Product Placement: Black Metal Tea Party

Grape soda is my all-time favorite drink, but it’s not what I need when I wake up in the morning. And I’m not a coffee guy for reasons that are too gastro gross to go into here. I want tea upon waking. Lots of tea. And once I’ve had a couple of cups of green (the roasty variety, not the tastes-like-wet-lawn kind), I’m ready to move on to something darker and more difficult. That’s where Occulter comes in.

Occulter is the ongoing project of Derrick R. Cruz, art guy behind Black Sheep & Prodigal Sons. Its brick-and-mortar location is attached to An Choi, a Vietnamese restaurant on New York’s Lower East Side. There, you can thoughtfully consider purchasing a giant scrimshaw-adorned straight razor, a replica of a human jaw cast in silver or, less expensively, a rubber-sealed copy of The Anatomy of Melancholy. And luckily, for people living in cities where there’s not already a store full of excellently weird lifestyle accessories, Occulter is also an Internet destination. And they sell “Black Honey.” So I ordered some, along with a couple bags of their “Black Smoke” and “Sun-Withered White” tea. Finally, my friends would stop calling me a lesbian about my tea consumption (even the lesbians) and would bow to my heaviness and doom.

Now, in the wrong frame of mind, you might dismiss what arrived at my front door as simply smoky Lapsang Souchong, some dried white tea leaves and a very strong-flavored, deep purple buckwheat honey (although it is, admittedly, often known as “black honey” by bee nerds). But design matters, even with food. Would you eat a Pop Tart if it was called “Dry Square Crust Filled With A Stupidly Thin Ribbon of Fake Strawberries?” No. You want a happy talking toaster on the box and bright colors jumping into your face to make you think of real fruit ready to burst out when you tear it open. And I’m a huge fan of design that caters to my niche tastes, so when my tea needs showed up in a cloth sack with the Occulter label silkscreened on the outside, I was already halfway to happiness.

Then I looked inside the sack to find teas and honey covered with the Occulter logo sticker, Dymo-style morgue-black embossed labels and, mysteriously, an empty black plastic resealable pouch. I decided it was a body bag for the remains of deliciousness and I’m saving it for when all this stuff runs out.
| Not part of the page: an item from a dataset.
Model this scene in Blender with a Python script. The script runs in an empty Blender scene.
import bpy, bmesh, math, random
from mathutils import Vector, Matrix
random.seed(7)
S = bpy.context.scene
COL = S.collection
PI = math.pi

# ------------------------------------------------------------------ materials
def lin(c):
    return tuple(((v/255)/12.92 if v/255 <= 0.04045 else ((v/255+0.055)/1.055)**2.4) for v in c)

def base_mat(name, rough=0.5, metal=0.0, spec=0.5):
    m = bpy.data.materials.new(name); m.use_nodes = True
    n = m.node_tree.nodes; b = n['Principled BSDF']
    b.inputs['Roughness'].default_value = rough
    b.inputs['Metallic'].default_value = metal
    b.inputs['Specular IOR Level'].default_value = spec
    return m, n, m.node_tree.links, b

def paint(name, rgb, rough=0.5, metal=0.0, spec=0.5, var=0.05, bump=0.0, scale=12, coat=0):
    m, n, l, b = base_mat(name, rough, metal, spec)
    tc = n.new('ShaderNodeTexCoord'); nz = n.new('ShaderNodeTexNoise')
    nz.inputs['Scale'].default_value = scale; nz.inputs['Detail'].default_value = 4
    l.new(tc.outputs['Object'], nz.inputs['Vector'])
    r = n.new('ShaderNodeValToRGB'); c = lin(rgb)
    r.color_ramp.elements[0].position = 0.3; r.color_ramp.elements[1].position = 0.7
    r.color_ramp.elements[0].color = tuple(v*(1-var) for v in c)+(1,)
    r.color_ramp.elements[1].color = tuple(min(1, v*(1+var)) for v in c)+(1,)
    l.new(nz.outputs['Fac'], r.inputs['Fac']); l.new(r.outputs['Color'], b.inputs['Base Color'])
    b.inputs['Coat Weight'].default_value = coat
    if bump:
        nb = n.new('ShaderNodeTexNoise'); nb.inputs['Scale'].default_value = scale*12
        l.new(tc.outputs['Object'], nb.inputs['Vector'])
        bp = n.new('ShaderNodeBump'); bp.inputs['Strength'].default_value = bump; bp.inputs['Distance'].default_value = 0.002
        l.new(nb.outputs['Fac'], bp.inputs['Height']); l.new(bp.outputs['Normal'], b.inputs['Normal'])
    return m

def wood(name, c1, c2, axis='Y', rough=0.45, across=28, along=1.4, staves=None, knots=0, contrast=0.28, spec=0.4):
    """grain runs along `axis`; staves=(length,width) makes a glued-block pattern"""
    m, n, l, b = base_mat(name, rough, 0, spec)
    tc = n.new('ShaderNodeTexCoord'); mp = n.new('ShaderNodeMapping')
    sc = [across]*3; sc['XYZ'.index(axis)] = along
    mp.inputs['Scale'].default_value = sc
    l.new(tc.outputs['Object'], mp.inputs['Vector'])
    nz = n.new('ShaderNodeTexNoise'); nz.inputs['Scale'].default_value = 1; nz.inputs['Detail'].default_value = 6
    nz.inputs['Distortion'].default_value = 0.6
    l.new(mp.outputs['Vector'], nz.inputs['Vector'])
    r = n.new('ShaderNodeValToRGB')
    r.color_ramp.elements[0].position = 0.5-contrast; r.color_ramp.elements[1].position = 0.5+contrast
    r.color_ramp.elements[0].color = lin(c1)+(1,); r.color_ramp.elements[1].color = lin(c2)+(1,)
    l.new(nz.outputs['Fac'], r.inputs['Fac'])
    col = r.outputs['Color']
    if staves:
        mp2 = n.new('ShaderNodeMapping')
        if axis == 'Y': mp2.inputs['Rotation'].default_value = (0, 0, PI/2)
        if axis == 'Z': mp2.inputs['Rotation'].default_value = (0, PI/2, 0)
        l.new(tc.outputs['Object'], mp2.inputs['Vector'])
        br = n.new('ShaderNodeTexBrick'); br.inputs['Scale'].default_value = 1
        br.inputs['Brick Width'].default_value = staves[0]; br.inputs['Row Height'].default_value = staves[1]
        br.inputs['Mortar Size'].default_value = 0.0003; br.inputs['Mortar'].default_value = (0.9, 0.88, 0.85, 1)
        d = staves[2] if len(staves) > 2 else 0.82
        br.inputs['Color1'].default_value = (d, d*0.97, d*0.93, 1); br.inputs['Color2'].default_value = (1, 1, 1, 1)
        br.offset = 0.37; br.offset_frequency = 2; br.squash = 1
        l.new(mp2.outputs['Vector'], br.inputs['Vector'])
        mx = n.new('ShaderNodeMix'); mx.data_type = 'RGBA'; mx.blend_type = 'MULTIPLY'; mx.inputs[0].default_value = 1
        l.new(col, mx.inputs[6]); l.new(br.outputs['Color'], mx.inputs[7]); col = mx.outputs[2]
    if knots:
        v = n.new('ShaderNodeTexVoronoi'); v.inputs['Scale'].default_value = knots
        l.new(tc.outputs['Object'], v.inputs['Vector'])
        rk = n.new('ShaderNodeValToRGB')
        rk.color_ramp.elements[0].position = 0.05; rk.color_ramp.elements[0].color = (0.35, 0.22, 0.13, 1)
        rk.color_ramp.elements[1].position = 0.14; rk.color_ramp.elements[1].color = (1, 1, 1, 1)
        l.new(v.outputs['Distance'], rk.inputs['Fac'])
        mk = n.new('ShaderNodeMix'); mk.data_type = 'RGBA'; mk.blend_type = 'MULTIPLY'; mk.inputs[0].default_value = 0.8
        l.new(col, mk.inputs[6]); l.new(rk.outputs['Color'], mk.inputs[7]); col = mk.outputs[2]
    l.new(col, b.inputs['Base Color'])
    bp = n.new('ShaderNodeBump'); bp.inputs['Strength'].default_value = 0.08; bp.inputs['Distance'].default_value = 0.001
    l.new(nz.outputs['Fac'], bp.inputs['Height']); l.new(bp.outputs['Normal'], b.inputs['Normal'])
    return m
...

At that time I will conduct a midnight funeral downstairs in my building’s recycling bin.
Until that stormy evening, I’m drinking this great tea and this difficult honey (note: true to its suggestive name, it’s heavy stuff and if you use too much it’ll overpower even the burnt-offerings quality of the tea, so spoon it lightly) with drawn shades and some Wyndham Hill-meets-Gorgoroth mood music from Tomb Of…
It’s a grimly civilized way to start the day.